Iraq: l’Italia in guerra?, o sì o no, mai a metà

Scritto per il blog de Il Fatto Quotidiano lo 08/10/2015

Tanti discorsi di questi giorni mi sanno un po’ d’ipocrisia e molto d’amore della foglia di fico. Cioè, tutti i giorni tanti discorsi mi sanno d’ipocrisia e di passione per la foglia di fico. Ma ora mi riferisco in particolare a quelli che riguardano il ‘salto di qualità’ – espressione già imbevuta d’ipocrisia – della partecipazione dell’Italia alla guerra contro il sedicente Stato islamico in Iraq: adesso, gli aerei italiani –quattro Tornado e due Predator- ci stanno a fare i ricognitori; domani o quando sarà ci faranno i bombardieri, che è poi il loro mestiere.

‘Il Fatto’ ha sviscerato l’argomento nelle ultime 48 ore e non voglio qui essere ripetitivo.
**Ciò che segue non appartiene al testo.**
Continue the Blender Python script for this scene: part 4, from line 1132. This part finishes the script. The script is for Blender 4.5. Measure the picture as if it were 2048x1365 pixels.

E’ stato ricordato come, davanti all’opzione militare in politica internazionale, una tentazione atavica e ricorrente dell’Italia è di esserci senza esserci, fare parte della coalizione –in Iraq nel 2003 come ora-, ma non partecipare alle azioni militari –almeno, non a quelle letali-.

Ora, i casi sono sempre due.

A - Se si è dei puristi del pacifismo, o se soltanto si usa la stella polare dell’articolo 11 della nostra Costituzione, “L’Italia ripudia la guerra come strumento di offesa alla libertà degli altri popoli e come mezzo di risoluzione delle controversie internazionali”, allora non c’è questione: la guerra è bandita, non la si fa punto; non che se ne fa un po’ –la parte ‘pulita’- e si lascia fare il resto –la parte ‘sporca’- agli altri.

Ché, in questo caso, è un po’ come fare il palo al ladro, o il basista al sicario: mica tu sei innocente e lui solo colpevole.

B – Se invece si ritiene che in certi casi la guerra sia legittima, quando ad esempio c’è l’avallo dell’Onu per il ripristino della legittimità internazionale –come fu il caso per la Guerra del Golfo del 1991-, o quando c’è da salvaguardare un bene superiore, la libertà, la giustizia, la democrazia, i diritti umani –come fu il caso per la guerra al nazismo-, allora se ne assume la scelta e la si fa: ovviamente, con l’uso della forza minimo necessario e indispensabile a conseguire l’obiettivo e cercando di azzerare i ‘danni collaterali’.

Allora, se siamo nel caso A, niente guerra e neppure niente Tornado e Predator ricognitori e aerei cisterna.

Se siamo nel caso B, poniamoci le domande: il sedicente Stato islamico rappresenta davvero una minaccia integralista terroristica che può essere fermata solo con la guerra?, e c’è un avallo della comunità internazionale in tal senso? Se le risposte sono positive, allora facciamo la guerra, ma facciamola subito e per intero, ché magari dura meno e forse serve.

In nessun caso, però, né nel caso A né nel caso B la guerra a metà è la risposta giusta.